Day Nineteen - Agua Caliente
Wow... Machu Piccu! This was the highlight of the trip! I had seen it in pictures, but nothing can compare to actually being there. It was amazing to see how the Incas built the city with such attention to the natural landscape. The setting was simply spectacular. Everything was so well preserved. We had a few moments alone in the Inca astrological observatory at the end of the day. The space has a very powerful, yet grounded energy. I felt as though this was the reason I had traveled to Peru and hadn't known it until just then. It was a profound moment.


hotel patchakutek | full drawing
Day Seventeen - Ollantaytambo
On our way to the ruins at Ollantaytambo we stopped at a craft shop where artists recreate the ancient ceramic techniques of pre-Inca tribes ... (yawn). Kim was in heaven. While she shopped I drank lots of Coca tea with sugar. What a great treat - refreshing, with a pleasant lift. Why isn't it legal in the US? Seriously, it's no worse than coffee.


Cusco man
Day Twenty One - Cusco
Over the last two days we made our way back through Aguas Calientes and Cusco. On our last afternoon in Lima we toured the shopping centers in Miraflores and ate ice cream at a mall overlooking the Pacific.

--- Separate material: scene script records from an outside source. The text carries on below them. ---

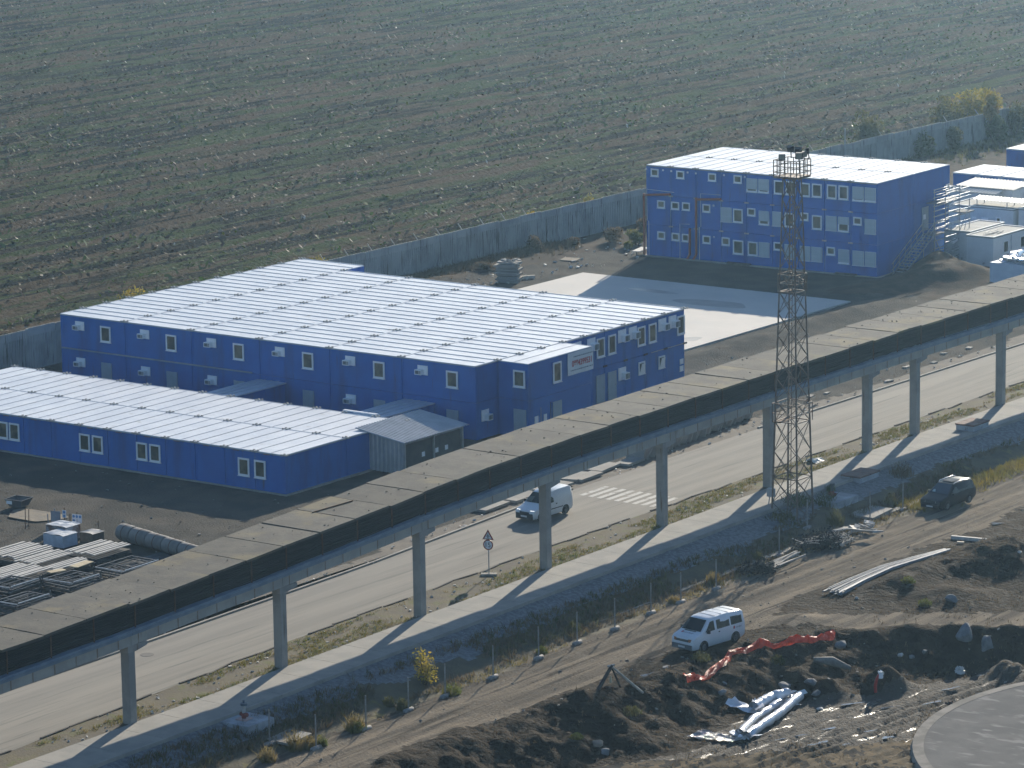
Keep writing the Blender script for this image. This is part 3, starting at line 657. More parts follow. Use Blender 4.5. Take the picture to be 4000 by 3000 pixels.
# ------------------------------------------------------------------ scaffold stair on the right side of it
sc_ = empty("scaffold_stair", (27.6, 73.0, 0), "silver scaffold staircase tower against the side of the three-storey building", "scaffold")
for x in (27.45, 28.45):
    mb = MB(); mb.bar((x,67.7,.05), (x,72.6,2.72), .09); mb.bar((x,67.7,1.0), (x,72.6,3.65), .05); mb.bar((x,67.75,.5), (x,72.6,3.2), .04)
    for k in range(6): y = 67.9+k*.93; mb.bar((x,y,.1+k*.51), (x,y,1.1+k*.51), .04)
    mb.build("stair_rail", galv, sc_)
mb = MB()
for k in range(15): y = 67.85+k*.335; mb.box(27.45, 28.45, y, y+.26, .12+k*.182, .15+k*.182)
mb.build("stair_tread", galv, sc_)
deckm = Mt("grey_deck", (.16,.17,.17), (.2,.2,.2), scale=2)
for q in ((27.4,28.5,72.6,74.4,2.68,2.76), (27.4,28.5,73.2,76.8,5.15,5.23), (27.4,29.0,76.8,78.3,4.0,4.08)): MB().box(*q).build("landing", deckm, sc_)
for x in (27.45, 28.5):
    for y, z in ((72.7,3.8), (74.4,6.1), (76.7,6.3), (78.3,5.0)): MB().tube([(x,y,0),(x,y,z)], .035, 6).build("standard_tube", galv, sc_)
mb = MB()
for z in (.15,.42,.62,1.0,1.25,1.9,2.35,2.95,3.4,3.9,4.35,4.75,5.2,5.45,5.9,6.1):
    for x in (27.42, 28.52): mb.tube([(x,74.3,z),(x,76.85,z+.02)], .045, 6)
for z in (3.3, 3.85, 4.3, 5.3, 5.55, 6.0): mb.tube([(28.54,72.9,z),(28.54,78.35,z)], .035, 6)
for z in (3.2, 3.65): mb.tube([(28.52,72.7,z),(28.52,74.4,z)], .03, 6); mb.tube([(27.45,72.65,z),(28.5,72.65,z)], .03, 6)
mb.tube([(28.5,74.4,.2),(28.5,76.8,2.6)], .03, 5); mb.tube([(28.5,76.8,2.6),(28.5,78.3,4.4)], .03, 5); mb.tube([(28.5,72.7,2.5),(28.5,74.4,.3)], .03, 5); mb.tube([(28.5,78.3,4.6),(28.5,76.8,.6)], .03, 5)
mb.build("ledger_tube", galv, sc_)
mb = MB()
for y, z in ((75.2,5.0),(75.6,3.0),(75.9,1.8)): mb.cbox((28.45,y,z), (.3,.7,.16), 0, .3, .2)
mb.build("hanging_sheet", white, sc_)
# ================================================================== cabins at the right edge
cabw = Mt("white_panel", (.64,.66,.67), (.56,.58,.60), scale=.5, rough=.6, c3=(.34,.35,.34), s3=1.0, t3=.66, w3=.1)
def cabin(x0, x1, y0, y1, h, wm_, roof, label, group=None, name="site_cabin", seams=0):
    c = empty(name, (x0, y0, 0), label, "cabin", group)
    mb = MB(); mb.box(x0, x1, y0, y1, .02, h-.12)
    for a, b in ((x0-.012, x0+.12), (x1-.12, x1+.012)):
        for d, e in ((y0-.012, y0+.12), (y1-.12, y1+.012)): mb.box(a, b, d, e, .02, h-.12)
    mb.build("wall", wm_, c)
    if roof == 'corr':
        mb = MB(); P = []
        n = int((x1-x0+.4)/.08)
        for i in range(n+1):
            x = x0-.2+(x1-x0+.4)*i/n; r = (0,.05,.05,0)[i % 4]; P.append([(x, y0-.25, h-.05+r), (x, y1+.2, h+.18+r)])
        mb.grid(P, False); mb.build("roof", Mt("white_corrugated", (.52,.52,.50), (.46,.46,.44), scale=1, rough=.45), c)
    elif roof == 'flat':
        mb = MB(); mb.box(x0-.03, x1+.03, y0-.03, y1+.03, h-.119, h)
        for k in range(1, seams): x = x0+(x1-x0)*k/seams; mb.box(x-.05, x+.05, y0, y1, h+.001, h+.05)
        mb.build("roof", roofm, c)
    else:
        MB().box(x0-.02, x1+.02, y0-.02, y1+.02, h-.119, h-.03).build("roof", Mt("grey_roof_felt", (.27,.28,.27), (.21,.22,.22), scale=.6, rough=.8), c)
        mb = MB(); w = .09
        mb.box(x0-.03, x1+.03, y0-.04, y0+w, h-.028, h+.03); mb.box(x1-w, x1+.04, y0+w, y1-w, h-.028, h+.03); mb.box(x0-.04, x0+w, y0+w, y1-w, h-.028, h+.03); mb.box(x0-.03, x1+.03, y1-w, y1+.04, h-.028, h+.03)
        mb.build("roof_rim", Mt("bright_rim", (.62,.62,.60), rough=.4), c)
    return c
c1 = cabin(11.55, 23.8, 105.4, 111, 2.5, blue, 'flat', "blue flat-roofed cabin row with pale ribbed roof behind white cabins", seams=5)
f = Face(c1, (0,0,0), (1,0,0), (0,-1,0))
for u in (2.2, 4.6, 7.0): f.plate("vent", shutm, u, u+.6, 2.1, 2.3)
f.window(4.9, 6.0, 1.0, 1.9)
cabin(8.2, 18, 121.3, 127, 2.5, blue, 'flat', "blue cabin with pale roof at the far right edge, farthest back", seams=4)
cabin(16.6, 27.5, 114.0, 118, 2.5, blue, 'flat', "blue cabin glimpsed at the right edge between two other blue cabins", seams=4)
c2 = cabin(16.5, 21.9, 97.6, 100.7, 2.75, cabw, 'corr', "white cabin under a raised corrugated roof")
c3 = cabin(15.9, 20.9, 96.4, 97.3, 2.45, cabw, 'corr', "white lean-to under a lower corrugated roof")
c3b = cabin(23.9, 32, 96.5, 100, 2.3, cabw, 'corr', "white cabin with corrugated roof cut by the right photo edge")
c4 = cabin(20.6, 26.75, 88.9, 93.5, 2.5, cabw, 'felt', "white cabin with grey felt roof and wall air conditioner")
f = Face(c4, (0,0,0), (1,0,0), (0,-1,0)); f.ac(3.1, 3.75, 1.1, 1.6); f.window(4.5, 5.0, .9, 1.75); f.plate("notice_board", white, 2.2, 2.6, 1.3, 1.6)
cab4x = cabin(27.0, 33.5, 89.4, 93.4, 2.55, cabw, 'felt', "white grey-roofed cabin right of the one with the air conditioner")
mb = MB(); P = []; n = 110
for i in range(n+1):
    x = 22.2+9.5*i/n; r = (0,.05,.05,0)[i % 4]; P.append([(x, 89.9, 2.92+r), (x-.3, 91.6, 3.02+r)])
mb.grid(P, False)
for x in (22.6, 25.5, 28.5, 31): mb.box(x, x+.06, 90.0, 90.06, 2.4, 2.93); mb.box(x, x+.06, 91.3, 91.36, 2.4, 2.98)
tag(mb.build("canopy_sheet", Mt("sunlit_corrugated", (.55,.54,.50), (.48,.47,.44), scale=1, rough=.4)), "long strip of pale corrugated sheeting raised over grey cabin roofs", "roofing")
c5 = cabin(29.9, 32.4, 75.35, 81.4, 2.5, cabw, 'felt', "white cabin with barred windows nearest the soil heap")
f = Face(c5, (2.5,0,0), (0,1,0), (1,0,0))
for u in (1.6, 4.4):
    w = f.window(u, u+.8, 1.0, 1.95); mb = MB()
    for k in range(5): f.box(mb, u+.12+k*.13, u+.15+k*.13, 1.05, 1.9, .06, .09)
    f.mk(mb, "window_bars", darkm, w)
mb = MB(); f.box(mb, 2.9, 3.0, .1, 2.3, 0, .04); f.mk(mb, "panel_joint", ribm)
mb = MB(); rng = random.Random(5)
for k in range(7): mb.cbox((30.7+rng.uniform(0,1.0), 76.6+rng.uniform(0,1.6), 2.52+k*.01), (.08,1.1,.05), rng.uniform(-.5,.2))
tag(mb.build("loose_battens", Mt("pale_batten", (.55,.52,.47), rough=.6)), "handful of pale battens lying on the roof of the barred cabin", "battens")
cabin(27.15, 29.55, 76.6, 82.3, 2.55, cabw, 'felt', "white cabin between the barred cabin and the scaffold stair")
# tarpaulin-covered stack in front of them
tp = empty("covered_stack", (35.9, 68.7, 0), "white sheeted stack topped with crumpled silver foil, behind the viaduct", "stack")
mb = MB(); mb.box(35.85, 39.5, 68.6, 77, 0, 1.75); mb.build("white_sheet", Mt("white_tarpaulin", (.50,.56,.64), (.43,.49,.58), scale=.8, rough=.5, bump=.4, bscale=2.5), tp)
mb = MB(); rng = random.Random(9)
for k in range(60):
    mb.cbox((36.2+rng.uniform(0,3), 69+rng.uniform(0,7.5), 1.85+rng.uniform(0,.3)), (rng.uniform(.2,.9), rng.uniform(.5,1.6), .12), rng.uniform(-.5,.5), rng.uniform(-.3,.3), rng.uniform(-.4,.4))
mb.build("silver_foil", Mt("silver_foil", (.62,.63,.65), rough=.25, metallic=.8), tp)
# ================================================================== elevated cable gallery on pillars
va = empty("elevated_gallery", (59.5, 0, 0), "long concrete gallery on square pillars with dark cable sides, crossing the whole picture", "viaduct")
def seg(y0, y1, step=3.0):
    k = np.arange(y0, y1+.01, step); return [float(a) for a in k]
for y in (-72.8,-60.83,-49,-37,-25,-13,-1,10.9,16.9,28.1,40,52):
    x = PX(y); zt = ZB(y)
    mb = MB(); mb.box(x-.27, x+.25, y-.225, y+.225, -.05, zt-.34); mb.build("pillar", pillm, va)
    mb = MB(); mb.prism([(x-.3,y-.24,zt-.338),(x-.3,y+.35,zt-.338),(x-.3,y+1.15,zt-.2),(x-.3,y+1.15,zt-.004),(x-.3,y-.24,zt-.004)], (.54,0,0)); mb.build("pillar_head", pillm, va)
yy = seg(-84.8, 60)
yy = [-84.8,-72.8,-60.83,-49,-37,-25,-13,-1,10.9,16.9,28.1,40,52,64]
for a, b in zip(yy[:-1], yy[1:]):
    mb = MB(); b_ = b-.03
    q = lambda y, dx, dz: (PX(y)+dx, y, ZB(y)+dz)
    # edge beam of the deck with a thin bottom flange
    mb.add([q(a,-1.5,0),q(a,.25,0),q(a,.25,.52),q(a,-1.5,.52),q(b_,-1.5,0),q(b_,.25,0),q(b_,.25,.52),q(b_,-1.5,.52)], [(0,1,2,3),(7,6,5,4),(0,4,5,1),(1,5,6,2),(2,6,7,3),(3,7,4,0)])
    mb.build("girder", girdm, va); mb = MB()
    k = a+.5
    while k < b-.3:
        mb.add([q(k,.252,.01),q(k,.27,.01),q(k,.27,.515),q(k,.252,.515),q(k+.06,.252,.01),q(k+.06,.27,.01),q(k+.06,.27,.515),q(k+.06,.252,.515)], [(0,1,2,3),(7,6,5,4),(0,4,5,1),(1,5,6,2),(2,6,7,3),(3,7,4,0)]); k += 1.5
    mb.build("rusty_joint", streakm, va)
    mb = MB(); mb.add([q(a,.0,.525),q(a,.36,.525),q(a,.36,.80),q(a,.0,.84),q(b_,.0,.525),q(b_,.36,.525),q(b_,.36,.80),q(b_,.0,.84)], [(0,1,2,3),(7,6,5,4),(0,4,5,1),(1,5,6,2),(2,6,7,3),(3,7,4,0)])
    mb.add([q(a,.36,.66),q(a,.42,.66),q(a,.42,.70),q(a,.36,.70),q(b_,.36,.66),q(b_,.42,.66),q(b_,.42,.70),q(b_,.36,.70)], [(0,1,2,3),(7,6,5,4),(0,4,5,1),(1,5,6,2),(2,6,7,3),(3,7,4,0)])
    mb.build("steel_channel", steelm, va)
    rng = random.Random(int(a*10)+5)
    mb = MB()
    ks = np.linspace(a, b_, 5)
    mb.grid([[q(t,-2.2,.85), q(t,.0,.85), q(t,.0,2.0), q(t,-2.2,2.0), q(t,-2.2,.85)] for t in ks], False)
    for z in np.arange(.88, 1.99, .085):
        for _ in range(1):
            r = rng.uniform(.025, .05); pts = [q(t, .06+rng.uniform(-.02,.10), z+rng.uniform(-.03,.03)) for t in np.linspace(a, b_, 9)]
            mb.tube(pts, r, 5, False)
    mb.build("cable_bundle", cablem, va)
    k = a+.4
    while k < b-.2:
        mb = MB(); mb.bar(q(k,.2,.82), q(k,.2,2.0), .055); mb.build("hanger_post", rust, va); k += 3.0
rng = random.Random(12)
y = -85.0; first = None
while y < 63:
    z = [ZB(y)+2.02+rng.uniform(-.02,.03), ZB(y+3)+2.02+rng.uniform(-.02,.03)]; sh_ = rng.uniform(-.08,.08); sag = .05
    mb = MB(); y1 = y+2.90
    a0, a1, b0, b1 = PX(y)-3.5+sh_, PX(y)+.42+sh_, PX(y1)-3.5+sh_, PX(y1)+.42+sh_
    top = [[(a0+(a1-a0)*u+(b0-b1)*0, y+(y1-y)*v, z[0]+(z[1]-z[0])*v+.12+.02*vnoise(np.array([u*3.]), np.array([y+v*2]))[0]) for u in (0,.33,.66,1)] for v in (0,.5,1)]
    for v_ in range(3):
        for u_ in range(4): X = top[v_][u_]; top[v_][u_] = (X[0]+(b0-a0)*v_/2, X[1], X[2])
    mb.grid([r_ for r_ in top], False)
    bot = [[(p[0], p[1], p[2]-.13) for p in r_] for r_ in top]
    mb.grid([list(reversed(r_)) for r_ in bot], False)
    ring_t = top[0]+[top[1][3]]+list(reversed(top[2]))+[top[1][0]]; ring_b = bot[0]+[bot[1][3]]+list(reversed(bot[2]))+[bot[1][0]]
    n = len(ring_t); mb.add(ring_t+ring_b, [(i, n+i, n+(i+1) % n, (i+1) % n) for i in range(n)])
    o = mb.build("roof_slab", slabm, va, loc=(PX(y)-61.5+2, y, 0)); y += 3.0
rod = tag(MB().bar((57.9,-43.2,ZB(-43.2)+2.19), (58.3,-40.3,ZB(-40.3)+2.19), .06).build("rusty_bar", rust), "rusty bar lying loose on top of the gallery slabs", "bar")
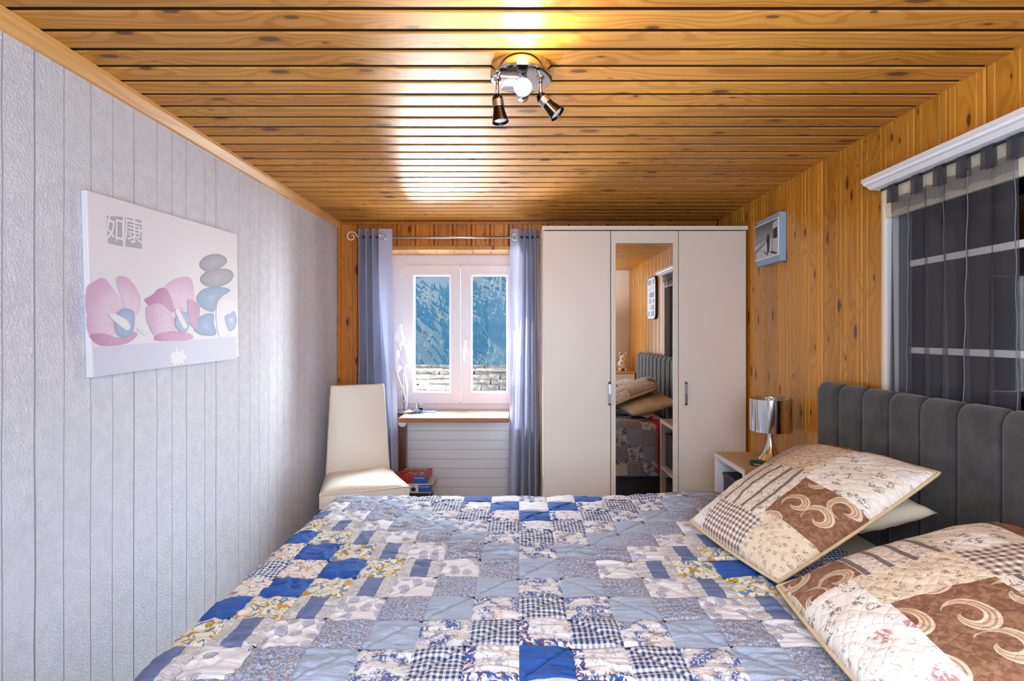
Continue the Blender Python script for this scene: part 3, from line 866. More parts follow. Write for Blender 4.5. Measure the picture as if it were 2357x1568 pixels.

Peru was challenging at times, but overall it was a tremendously enriching experience. Even though we both got sick, and the altitude change was a factor, we felt invigorated by the end of our journey. There's a particular quality of light there and the air is so clear. It feels like the stark landscape is right there, within your grasp - mountains, sky, rocks. Peru weathers you. It makes you stronger, both physically and spiritually.